Il tomba à genoux dans la solitude et une grande résolution naquit en lui. Si seulement Dieu agissait en sa faveur, brisait le pouvoir du péché et le sauvait esprit, âme et corps, pour le temps et pour l'éternité, il renoncerait à tout avenir terrestre et se mettrait entièrement à la disposition de son Maître. Il irait n'importe où, ferait n'importe quoi, souffrirait tout ce qu'il faudrait, et serait entièrement soumis à la volonté et au service de Dieu. Tel fut le cri de son cœur : il ne conserverait rien, pourvu que Dieu le délivrât et l'empêchât de retomber.
Nous ne pouvons décrire ce qui se passa alors ; c'est une terre sainte qu'il est interdit de fouler. Il parla peu de cette expérience qui cependant domina toute sa vie. Nous ne la connaissons que par une brève allusion, faite l'année suivante :
Je n'oublierai jamais le sentiment qui s'empara de moi. Les mots se refusent à l'exprimer. Je me sentais en présence de Dieu, concluant une alliance avec le Tout-Puissant. Il me semblait que je voulais retirer ma promesse, mais que je ne le pouvais pas. je crus m'entendre dire : « Ta prière est exaucée, les conditions sont acceptées ». Et, depuis lors, la conviction que j'étais appelé à aller en Chine ne m'a jamais quitté.

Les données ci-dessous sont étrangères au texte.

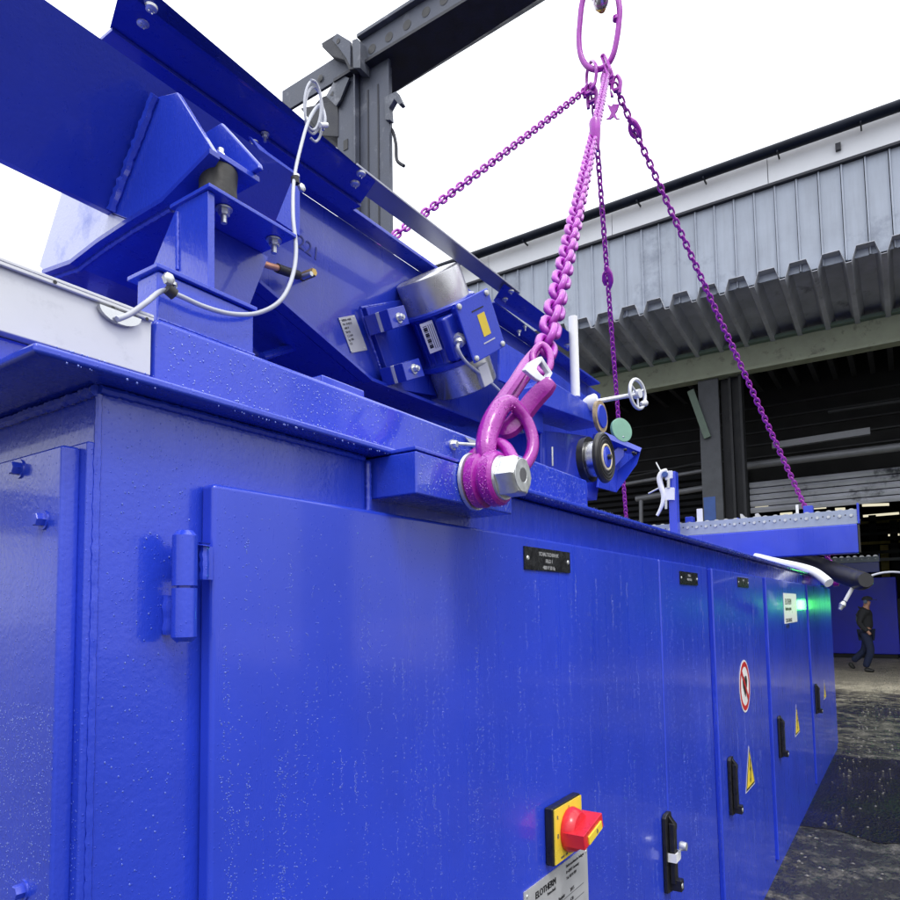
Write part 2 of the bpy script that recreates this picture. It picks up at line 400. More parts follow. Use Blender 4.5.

Car il avait entendu, en même temps, un ordre aussi distinct que si une voix eût parlé : « Alors, va en Chine pour moi. » 1
C'était comme un nouveau soleil qui se levait sur son âme anxieuse. La Chine ? Oui, la Chine. Tel était le sens de sa vie, de son passé, de son présent, de son avenir. Hors de lui, au loin, par-delà l'étroit domaine de son expérience personnelle, le vaste monde attendait... Alors, va en Chine pour moi. Ta prière est exaucée, tes conditions sont acceptées. Tu obtiendras tout ce que tu demanderas, et plus encore. Tu auras une connaissance plus parfaite du Sauveur ; tu participeras à Ses souffrances, à Sa mort, à Sa résurrection ; ta vie sera faite de victoire intérieure et de puissance. « Voici pourquoi je te suis apparu : pour t'élire serviteur et témoin de ce que tu viens de voir et de ce que tu verras encore ; je te protégerai contre ce peuple et contre les païens auxquels je t'envoie pour leur ouvrir les yeux, pour les conduire des ténèbres à la lumière, de la puissance de Satan à Dieu. » (Actes 26.16-18)
Le même soir, il ajouta quelques lignes à la lettre qu'il avait écrite à sa sœur. C'était l'effusion d'un cœur qui débordait de joie :
Mon âme, bénis l'Éternel, et que tout ce qui est en moi bénisse Son saint nom ! Gloire à Dieu, ma chère Amélie ! Christ dit : « Cherchez et vous trouverez » ; que Son nom soit loué, Il s'est révélé à moi au delà de toute espérance. Il m'a lavé de tout péché, Il m'a délivré de toutes mes idoles. Il m'a donné un nouveau cœur. Gloire, gloire, gloire à Son nom béni. La joie m'empêche d'écrire. J'ouvre ma lettre pour te dire cela.
Dès lors toute sa vie fut transformée. Le Seigneur l'avait rencontré, avait répondu aux besoins de son âme, avait prononcé ces paroles décisives et si douces : « Suis-moi. » Extérieurement même il était visible qu'un grand changement s'était opéré en lui.
Depuis ce moment, écrivit sa mère, sa résolution fut prise. Toute son activité et ses études furent orientées vers ce but, et aucune difficulté ne put le faire hésiter dans son projet.
Il se sentait intérieurement soumis à la volonté de Dieu et il s'appuyait sur une connaissance très nette de ce qu'était pour lui cette volonté. Il en résulta un renouveau de pureté et de puissance, un progrès constant dans la grâce, et une abondance de bénédictions qui le soutinrent durant les épreuves de ces années de préparation.
« Celui qui vous appelle est fidèle, et c'est lui qui le fera. »
1 D'après les souvenirs rédigés par sa mère.